En esta indagación se centra el diálogo entre ambos. Ella, indecisa entre la incertidumbre de un futuro deseado y la rutina de un presente seguro, acaba descubriendo su lucha interior en el angustioso interrogante de qué hacer con su vida. Pero Fausto no es sólo el diabólico catalizador de las dudas de su discípula. También él esconde un problema con secuelas sin resolver. Y así, mientras se decide un futuro y se revisa un pasado, se encarna el drama de un presente herido que ambos necesitan comprender. Ahí está el carácter filosófico y ético de la novela. No en vano él está leyendo a Platón. La disputa se nutre de la situación de ambos personajes y sus argumentaciones se apoyan en citas que cada uno maneja como le conviene. Ella aduce unos versos de Keats que identifican verdad y belleza; el rearguye, con palabras de Jönger, que "igual que la luz, tampoco la verdad cae siempre en el lugar agradable". De ahí la sorpresa del final, no por previsto menos revelador de un conocimiento recíproco por medio de dos voces en dos etapas resumidoras de la vida.
Todo esto se desarrolla en un diálogo con múltiples tonos y registros, desde el mutuo acercamiento amable y la curiosidad hasta el reproche, la rabia y el insulto, pasando por un rosario de complicidades, desde la conversación fluida hasta el acalorado debate intelectual o el ataque directo, pasando por la serena reflexión.
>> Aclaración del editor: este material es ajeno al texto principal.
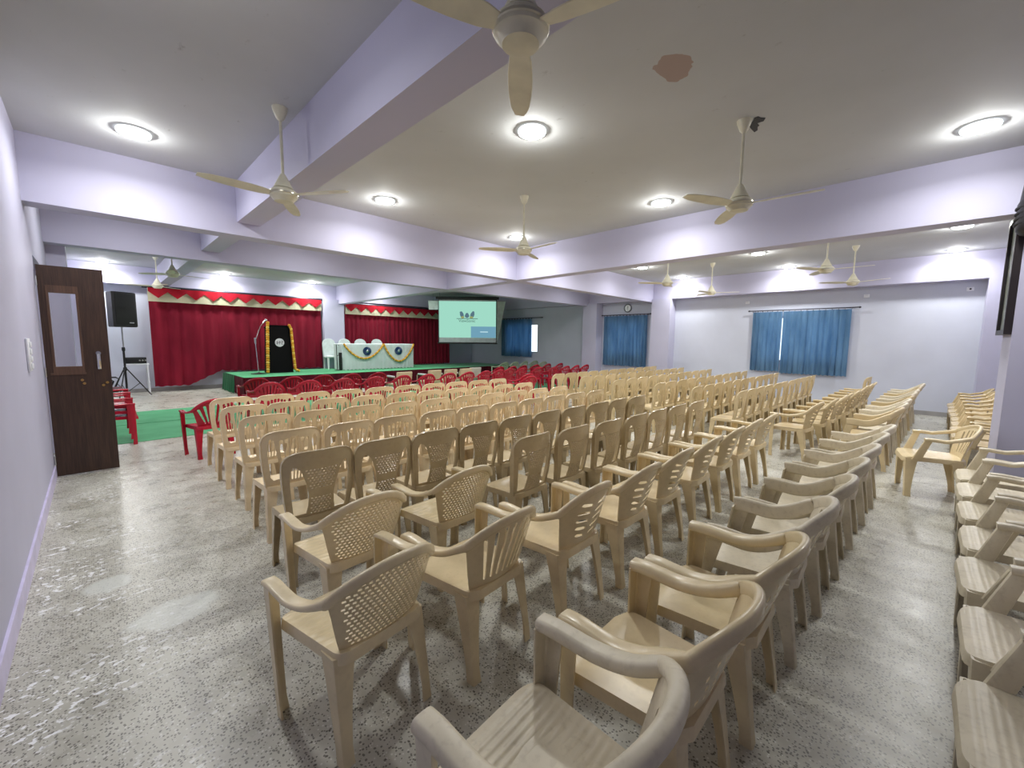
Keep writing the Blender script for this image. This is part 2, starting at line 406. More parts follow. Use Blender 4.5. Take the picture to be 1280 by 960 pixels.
# open door leaf, seen from its face
d = bpy.data.objects.new('door_1', None); COL.objects.link(d); d.location = (-.385, 6.86, 0)
d['kind'] = 'structure'; d['category'] = 'door'; d['label'] = 'open dark walnut door leaf with a glass pane'
DW = .515
lf = MB()
lf.box(0, .055, 0, .04, .012, 2.372); lf.box(.30, DW, 0, .04, .012, 2.372); lf.box(.055, .30, 0, .04, 2.16, 2.372); lf.box(.055, .30, 0, .04, .012, 1.19)
part('door_panel', lf, M['wood'], d, False)
bd = MB()
for x0, x1, z0, z1 in ((.055, .075, 1.19, 2.16), (.28, .30, 1.19, 2.16), (.075, .28, 2.08, 2.16), (.075, .28, 1.19, 1.26), (.03, .31, 1.165, 1.19)):
    bd.box(x0, x1, -.008, .048, z0, z1)
part('glazing_bead', bd, M['wood_trim'], d, False)
g = MB(); g.box(.075, .28, .018, .022, 1.26, 2.08); part('door_pane', g, M['door_glass'], d, False)
h = MB(); h.bbox(.405, .437, -.012, 0, 1.22, 1.43, .004); h.tube([(.421, -.012, 1.40), (.421, -.04, 1.40), (.421, -.045, 1.36), (.421, -.045, 1.27), (.421, -.04, 1.25), (.421, -.012, 1.25)], .009)
h.lathe([(.022, 0), (.022, .006), (0, .006)], (.421, -.014, 1.41), 14, 'y')
part('door_handle', h, M['chrome'], d)
for x, z in ((.27, 1.10), (.285, 1.06), (.44, 1.03), (.475, 1.06)):
    k = MB(); k.lathe([(.014, -.008), (.014, .002), (0, .002)], (x, 0, z), 12, 'y'); part('door_lock', k, M['brass'], d)
for z in (.2, 1.2, 2.2):
    k = MB(); k.tube([(-.004, -.006, z-.05), (-.004, -.006, z+.05)], .007, 8); part('hinge', k, M['steel'], d)

# ------------------------------------------------------------------ ceiling lamps
def lamp_disc(x, y, lab, k=1):
    t = thing('ceiling_light', lab, 'ceiling light', (x, y, ZC), 0, 'round ceiling lights')
    r = MB(); r.lathe([(.128, 0), (.132, -.012), (.128, -.026), (.118, -.028), (.118, 0)], n=32); part('rim', r, M['lamp_rim'], t)
    p = MB(); p.lathe([(.117, -.004), (.117, -.027), (.10, -.033), (.05, -.036), (0, -.0365)], n=32); part('diffuser', p, M['lamp'], t)
    for typ, e, z in (('AREA', LAMP_W*k*.62, -.045), ('POINT', LAMP_W*k*.36, -.07)):
        ld = bpy.data.lights.new('led_light', typ); ld.energy = e; ld.color = (1.0, 1.0, .965)
        if typ == 'AREA': ld.shape = 'DISK'; ld.size = .22; ld.spread = math.radians(160)
        else: ld.shadow_soft_size = .03
        lo = bpy.data.objects.new('led_light', ld); COL.objects.link(lo); lo.parent = t; lo.location = (0, 0, z)
    return t
LAMP_W = 33
LAMPS = [(.41, 5.55, 'round lit ceiling light nearest the left wall, in the near bay'), (3.04, 5.55, 'round lit ceiling light ahead of the left beam, before the cross beam'),
 (3.03, 2.75, 'large bright round ceiling light in the middle of the near ceiling'), (5.8, 5.62, 'round lit ceiling light behind the fan at the beam crossing'),
 (5.76, 2.75, 'round lit ceiling light left of the fan with the torn ceiling rose'), (5.74, -.24, 'oval-looking lit ceiling light at the upper right of the ceiling'),
 (10.2, -.36, 'round lit ceiling light nearest the picture frame, by the beam'), (12.6, -.4, 'round lit ceiling light above the far right corner'),
 (10.35, 2.66, 'round lit ceiling light in front of the big curtained window, beam side'), (12.6, 2.53, 'round lit ceiling light right above the big blue curtain'),
 (12.62, 5.25, 'round lit ceiling light by the column near the clock'), (.3, 15.3, 'round lit ceiling light above the loudspeaker on its stand', 1.3),
 (2.97, 15.3, 'round lit ceiling light above the left part of the maroon curtain', 1.3), (5.5, 15.25, 'round lit ceiling light above the right end of the first maroon curtain', 1.3),
 (7.95, 2.7, 'round ceiling light just past the long beam, middle row'), (7.95, 5.4, 'round ceiling light just past the long beam, by the cross beam'),
 (7.95, -.3, 'round ceiling light just past the long beam, by the right-hand wall'), (10.3, 5.35, 'round ceiling light in the window bay by the cross beam'),
 (.35, 2.7, 'round ceiling light over the walkway by the left wall', .4),
 (.3, 12.5, 'round ceiling light above the green carpet by the left wall', 1.3), (3.0, 12.4, 'round ceiling light above the podium front', 1.3),
 (5.5, 12.3, 'round ceiling light above the front of the stage', 1.9),
 (8.1, 12.4, 'round ceiling light past the long beam, above the stage front', 1.9), (8.1, 15.1, 'round ceiling light past the long beam, above the second maroon curtain', 1.0),
 (.45, 7.7, 'unseen round light added to brighten the short bay, nearest the open door', .6), (3.0, 7.7, 'unseen round light added to brighten the short bay, second from the open door', .6),  # all short-bay lamps are unseen, added to lift the dark beam face
 (5.7, 7.7, 'unseen round light added to brighten the short bay, just left of the long beam', .6), (8.6, 7.7, 'unseen round light added to brighten the short bay, just right of the long beam', .6), (11.3, 7.7, 'unseen round light added to brighten the short bay, nearest the wall clock', .6)]
for a in LAMPS: lamp_disc(*a)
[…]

Lo admirable de esta estructuración narrativa al modo dramático, sin narrador ni acotaciones de ninguna clase, radica en la destreza con que se ha seleccionado y graduado la información que expone el asunto novelado, en la naturalidad con que se han diluido en el texto hablado las adecuadas referencias al espacio y al tiempo, al paisaje y al clima norteños, así como las notas de caracterización de los dos personajes, bien definidos incluso en el lenguaje, pues, conscientes ambos de su común hablar con propiedad, ella dice tacos y él no. Este diálogo configura, además, una novela lírica por la pertinente emoción estética en la contemplación de la naturaleza, en contacto con la magia de un atardecer norteño y con la luz o la niebla de su horizonte marino, también por el tono confesional de muchos momentos y por las simetrías dispuestas en la revelación de dos subjetividades que culminan en la ficcionalización que él hace de las relaciones de ambos en una historia atribuida a un amigo y en el monólogo de ella, única escena no dialogada, a solas con su angustia tras haber pasado la noche con su antiguo amante.
Aquí se comprueba la eficacia de la elipsis. Tampoco faltan en este ejemplar discurso a dos voces el ingenio y el humor. Para que todo sea más intenso, por encima de alguna obviedad y de revelaciones esperables, el tardío combate verbal conduce a la catarsis, como en los buenos dramas. Y la novela pugna por explicarse a sí misma en la cervantina invención de la historia que Fausto atribuye a un amigo y se la cuenta a ella, que se convierte en su receptor crítico.